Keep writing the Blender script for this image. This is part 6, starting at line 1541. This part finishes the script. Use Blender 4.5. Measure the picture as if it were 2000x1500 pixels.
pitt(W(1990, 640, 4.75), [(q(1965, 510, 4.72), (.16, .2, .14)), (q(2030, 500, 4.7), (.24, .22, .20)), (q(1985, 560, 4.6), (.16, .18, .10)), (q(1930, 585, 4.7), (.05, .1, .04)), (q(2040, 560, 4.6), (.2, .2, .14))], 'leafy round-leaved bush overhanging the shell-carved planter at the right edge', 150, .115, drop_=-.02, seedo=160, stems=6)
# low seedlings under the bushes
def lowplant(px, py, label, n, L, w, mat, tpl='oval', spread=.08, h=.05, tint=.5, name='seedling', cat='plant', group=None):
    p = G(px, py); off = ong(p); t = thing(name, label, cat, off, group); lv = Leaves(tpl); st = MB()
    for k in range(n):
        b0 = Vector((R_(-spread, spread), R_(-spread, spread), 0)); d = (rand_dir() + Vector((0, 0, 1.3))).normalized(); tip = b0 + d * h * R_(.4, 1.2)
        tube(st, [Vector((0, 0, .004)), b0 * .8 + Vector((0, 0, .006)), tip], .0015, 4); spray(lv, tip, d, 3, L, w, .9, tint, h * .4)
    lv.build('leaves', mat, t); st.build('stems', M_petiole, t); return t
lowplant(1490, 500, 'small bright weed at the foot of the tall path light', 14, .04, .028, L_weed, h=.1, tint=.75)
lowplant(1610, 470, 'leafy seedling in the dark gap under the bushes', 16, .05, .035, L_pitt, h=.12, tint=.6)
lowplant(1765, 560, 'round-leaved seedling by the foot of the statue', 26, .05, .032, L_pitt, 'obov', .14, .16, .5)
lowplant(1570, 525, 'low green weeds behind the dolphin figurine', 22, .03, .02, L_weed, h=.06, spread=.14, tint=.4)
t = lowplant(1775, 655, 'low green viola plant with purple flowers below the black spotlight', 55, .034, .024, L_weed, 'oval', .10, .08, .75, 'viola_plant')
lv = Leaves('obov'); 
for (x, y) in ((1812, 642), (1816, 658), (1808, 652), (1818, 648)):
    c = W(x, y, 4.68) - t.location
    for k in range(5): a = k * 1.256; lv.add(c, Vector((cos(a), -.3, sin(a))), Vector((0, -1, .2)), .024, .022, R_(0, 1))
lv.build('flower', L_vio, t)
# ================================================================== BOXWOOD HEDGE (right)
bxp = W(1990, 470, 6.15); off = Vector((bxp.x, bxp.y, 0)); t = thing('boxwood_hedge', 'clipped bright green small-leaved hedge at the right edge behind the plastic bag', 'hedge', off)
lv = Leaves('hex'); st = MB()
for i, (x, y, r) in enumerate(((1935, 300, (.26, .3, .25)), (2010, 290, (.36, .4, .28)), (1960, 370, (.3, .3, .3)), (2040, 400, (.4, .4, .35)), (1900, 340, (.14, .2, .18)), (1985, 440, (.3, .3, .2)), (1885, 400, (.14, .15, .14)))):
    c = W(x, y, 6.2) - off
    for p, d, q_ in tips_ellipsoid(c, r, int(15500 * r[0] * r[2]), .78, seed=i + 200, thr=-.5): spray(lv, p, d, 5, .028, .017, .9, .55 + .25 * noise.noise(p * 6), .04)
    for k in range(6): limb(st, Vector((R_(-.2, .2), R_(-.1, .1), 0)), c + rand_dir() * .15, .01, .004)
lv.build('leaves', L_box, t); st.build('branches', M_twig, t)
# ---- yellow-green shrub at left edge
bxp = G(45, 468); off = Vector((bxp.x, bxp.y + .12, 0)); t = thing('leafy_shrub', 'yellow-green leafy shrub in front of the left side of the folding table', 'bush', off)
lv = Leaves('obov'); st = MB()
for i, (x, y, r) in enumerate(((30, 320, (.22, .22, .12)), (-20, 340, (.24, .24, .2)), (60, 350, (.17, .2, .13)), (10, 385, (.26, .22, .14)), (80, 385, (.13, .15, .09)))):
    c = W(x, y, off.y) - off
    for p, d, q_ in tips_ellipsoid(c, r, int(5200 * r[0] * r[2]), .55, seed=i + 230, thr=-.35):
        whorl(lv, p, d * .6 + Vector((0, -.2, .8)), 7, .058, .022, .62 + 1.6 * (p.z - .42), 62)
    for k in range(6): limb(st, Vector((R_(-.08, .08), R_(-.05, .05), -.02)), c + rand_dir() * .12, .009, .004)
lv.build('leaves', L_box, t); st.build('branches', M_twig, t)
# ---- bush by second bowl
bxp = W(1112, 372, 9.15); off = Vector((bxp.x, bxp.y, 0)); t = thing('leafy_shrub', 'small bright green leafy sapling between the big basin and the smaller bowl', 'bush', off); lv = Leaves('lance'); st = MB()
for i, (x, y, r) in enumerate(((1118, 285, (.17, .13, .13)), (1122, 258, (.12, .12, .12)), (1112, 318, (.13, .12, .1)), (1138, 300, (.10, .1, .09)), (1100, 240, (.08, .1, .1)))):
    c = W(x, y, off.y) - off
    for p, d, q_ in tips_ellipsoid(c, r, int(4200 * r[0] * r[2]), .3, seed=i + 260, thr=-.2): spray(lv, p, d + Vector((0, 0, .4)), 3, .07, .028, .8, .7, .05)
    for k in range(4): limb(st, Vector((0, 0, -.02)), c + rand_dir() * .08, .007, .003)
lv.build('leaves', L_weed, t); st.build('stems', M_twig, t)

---

> [Task brief]:
Extract the listing in its entirety, matching it exactly.

> [Response]:
Keep writing the Blender script for this image. This is part 6, starting at line 1541. This part finishes the script. Use Blender 4.5. Measure the picture as if it were 2000x1500 pixels.
pitt(W(1990, 640, 4.75), [(q(1965, 510, 4.72), (.16, .2, .14)), (q(2030, 500, 4.7), (.24, .22, .20)), (q(1985, 560, 4.6), (.16, .18, .10)), (q(1930, 585, 4.7), (.05, .1, .04)), (q(2040, 560, 4.6), (.2, .2, .14))], 'leafy round-leaved bush overhanging the shell-carved planter at the right edge', 150, .115, drop_=-.02, seedo=160, stems=6)
# low seedlings under the bushes
def lowplant(px, py, label, n, L, w, mat, tpl='oval', spread=.08, h=.05, tint=.5, name='seedling', cat='plant', group=None):
    p = G(px, py); off = ong(p); t = thing(name, label, cat, off, group); lv = Leaves(tpl); st = MB()
    for k in range(n):
        b0 = Vector((R_(-spread, spread), R_(-spread, spread), 0)); d = (rand_dir() + Vector((0, 0, 1.3))).normalized(); tip = b0 + d * h * R_(.4, 1.2)
        tube(st, [Vector((0, 0, .004)), b0 * .8 + Vector((0, 0, .006)), tip], .0015, 4); spray(lv, tip, d, 3, L, w, .9, tint, h * .4)
    lv.build('leaves', mat, t); st.build('stems', M_petiole, t); return t
lowplant(1490, 500, 'small bright weed at the foot of the tall path light', 14, .04, .028, L_weed, h=.1, tint=.75)
lowplant(1610, 470, 'leafy seedling in the dark gap under the bushes', 16, .05, .035, L_pitt, h=.12, tint=.6)
lowplant(1765, 560, 'round-leaved seedling by the foot of the statue', 26, .05, .032, L_pitt, 'obov', .14, .16, .5)
lowplant(1570, 525, 'low green weeds behind the dolphin figurine', 22, .03, .02, L_weed, h=.06, spread=.14, tint=.4)
t = lowplant(1775, 655, 'low green viola plant with purple flowers below the black spotlight', 55, .034, .024, L_weed, 'oval', .10, .08, .75, 'viola_plant')
lv = Leaves('obov'); 
for (x, y) in ((1812, 642), (1816, 658), (1808, 652), (1818, 648)):
    c = W(x, y, 4.68) - t.location
    for k in range(5): a = k * 1.256; lv.add(c, Vector((cos(a), -.3, sin(a))), Vector((0, -1, .2)), .024, .022, R_(0, 1))
lv.build('flower', L_vio, t)
# ================================================================== BOXWOOD HEDGE (right)
bxp = W(1990, 470, 6.15); off = Vector((bxp.x, bxp.y, 0)); t = thing('boxwood_hedge', 'clipped bright green small-leaved hedge at the right edge behind the plastic bag', 'hedge', off)
lv = Leaves('hex'); st = MB()
for i, (x, y, r) in enumerate(((1935, 300, (.26, .3, .25)), (2010, 290, (.36, .4, .28)), (1960, 370, (.3, .3, .3)), (2040, 400, (.4, .4, .35)), (1900, 340, (.14, .2, .18)), (1985, 440, (.3, .3, .2)), (1885, 400, (.14, .15, .14)))):
    c = W(x, y, 6.2) - off
    for p, d, q_ in tips_ellipsoid(c, r, int(15500 * r[0] * r[2]), .78, seed=i + 200, thr=-.5): spray(lv, p, d, 5, .028, .017, .9, .55 + .25 * noise.noise(p * 6), .04)
    for k in range(6): limb(st, Vector((R_(-.2, .2), R_(-.1, .1), 0)), c + rand_dir() * .15, .01, .004)
lv.build('leaves', L_box, t); st.build('branches', M_twig, t)
# ---- yellow-green shrub at left edge
bxp = G(45, 468); off = Vector((bxp.x, bxp.y + .12, 0)); t = thing('leafy_shrub', 'yellow-green leafy shrub in front of the left side of the folding table', 'bush', off)
lv = Leaves('obov'); st = MB()
for i, (x, y, r) in enumerate(((30, 320, (.22, .22, .12)), (-20, 340, (.24, .24, .2)), (60, 350, (.17, .2, .13)), (10, 385, (.26, .22, .14)), (80, 385, (.13, .15, .09)))):
    c = W(x, y, off.y) - off
    for p, d, q_ in tips_ellipsoid(c, r, int(5200 * r[0] * r[2]), .55, seed=i + 230, thr=-.35):
        whorl(lv, p, d * .6 + Vector((0, -.2, .8)), 7, .058, .022, .62 + 1.6 * (p.z - .42), 62)
    for k in range(6): limb(st, Vector((R_(-.08, .08), R_(-.05, .05), -.02)), c + rand_dir() * .12, .009, .004)
lv.build('leaves', L_box, t); st.build('branches', M_twig, t)
# ---- bush by second bowl
bxp = W(1112, 372, 9.15); off = Vector((bxp.x, bxp.y, 0)); t = thing('leafy_shrub', 'small bright green leafy sapling between the big basin and the smaller bowl', 'bush', off); lv = Leaves('lance'); st = MB()
for i, (x, y, r) in enumerate(((1118, 285, (.17, .13, .13)), (1122, 258, (.12, .12, .12)), (1112, 318, (.13, .12, .1)), (1138, 300, (.10, .1, .09)), (1100, 240, (.08, .1, .1)))):
    c = W(x, y, off.y) - off
    for p, d, q_ in tips_ellipsoid(c, r, int(4200 * r[0] * r[2]), .3, seed=i + 260, thr=-.2): spray(lv, p, d + Vector((0, 0, .4)), 3, .07, .028, .8, .7, .05)
    for k in range(4): limb(st, Vector((0, 0, -.02)), c + rand_dir() * .08, .007, .003)
lv.build('leaves', L_weed, t); st.build('stems', M_twig, t)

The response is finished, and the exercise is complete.